8.26.2010

my last full day of being pregnant

...that seems so crazy! We found out we were pregnant on January first, so I have been pregnant every single day of this 2010 year. It's been quite the adventure! I know I always say that about being pregnant but it really is just a little personal adventure. Everyday new and exciting/not exciting/weird/gross/unexpected things happen to you and you just never know what you're going to get! There are so many things about my pregnancy that have surprised me, things that have happened or not happened that I thought for sure when I was pregnant would be different. And then there have been things that I never even knew would happen that have surprised me. Overall I have felt really good about my pregnancy. It went by really fast for me (except for this last month.. that was crawling by). And I've been healthy the whole time. Of course there have been some ups and downs (and I've posted most of them on here) but all in all I've been really blessed, Paul's been really blessed and also been a HUGE blessing to me, and our baby has been really blessed. Because of all of our circumstances, I have such a firm testimony that this little baby girl is so meant to come to Earth right now and join our family.
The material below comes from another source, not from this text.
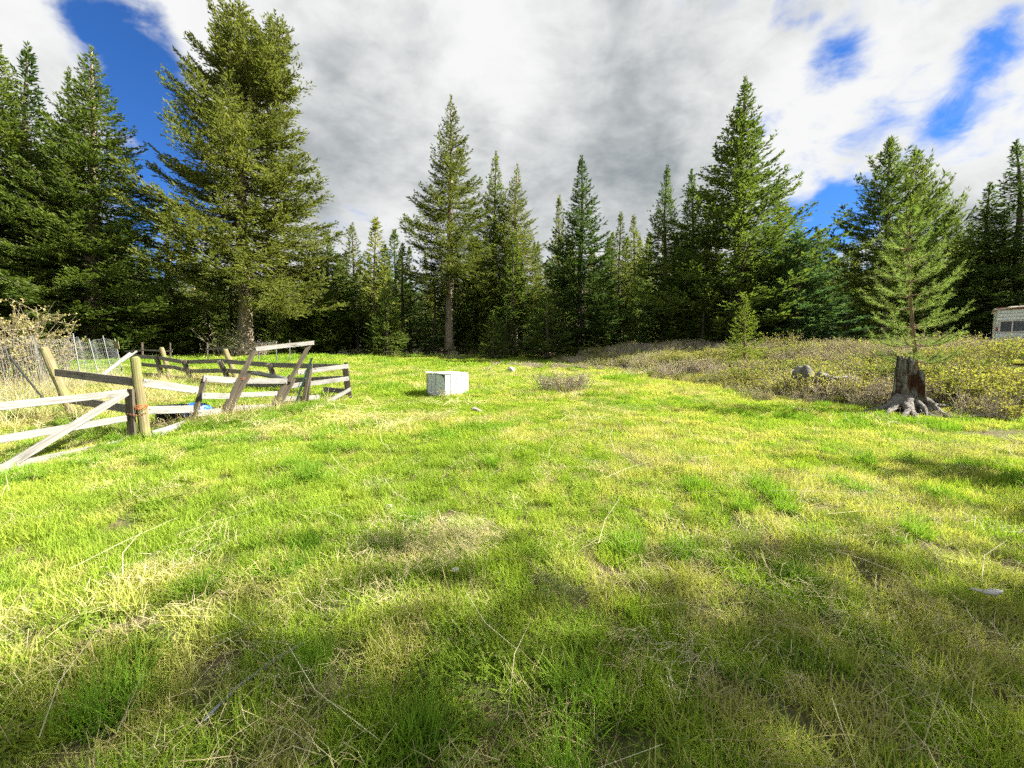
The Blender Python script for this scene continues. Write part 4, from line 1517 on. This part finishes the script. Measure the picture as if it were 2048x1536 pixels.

Even through our little risks that we've experienced and everything doctors have said I just know she will be perfect and that she will be the perfect baby for us to have. I'm so glad that Heavenly Father has a plan for all of us and that He has created families because they are without a doubt the most important unit on Earth, and forever after that into eternity. I'm so thankful that I could be so lucky to have this pregnancy experience and grow this little life inside of me.
(look at that belly! It gets so lop-sided too)
I can't believe that TOMORROW I will finally meet my baby Caitlin and put a face with the name and little person who's been wiggling around in there for so long. I can't even explain how excited we are to see her and see what she looks like and just snuggle her all the time. I'm not scared for delivery anymore (ok maybe still a tiny bit) but mostly I just feel ready, I feel empowered and I feel like I can do it and it will go fine. I'm so glad that I've had this time to prepare over the last month, even though everyone was telling me I was for sure going to be early, the timing has worked out really well and everything is in place for her to come into our lives. I can't believe that tomorrow we will truly be parents!!
Wish me luck!

2 comments:

  1. this made me get teary eyed! you are going to be such a great mom. i cant wait to meet caitlin! i wish so badly i could be there for this. miss you.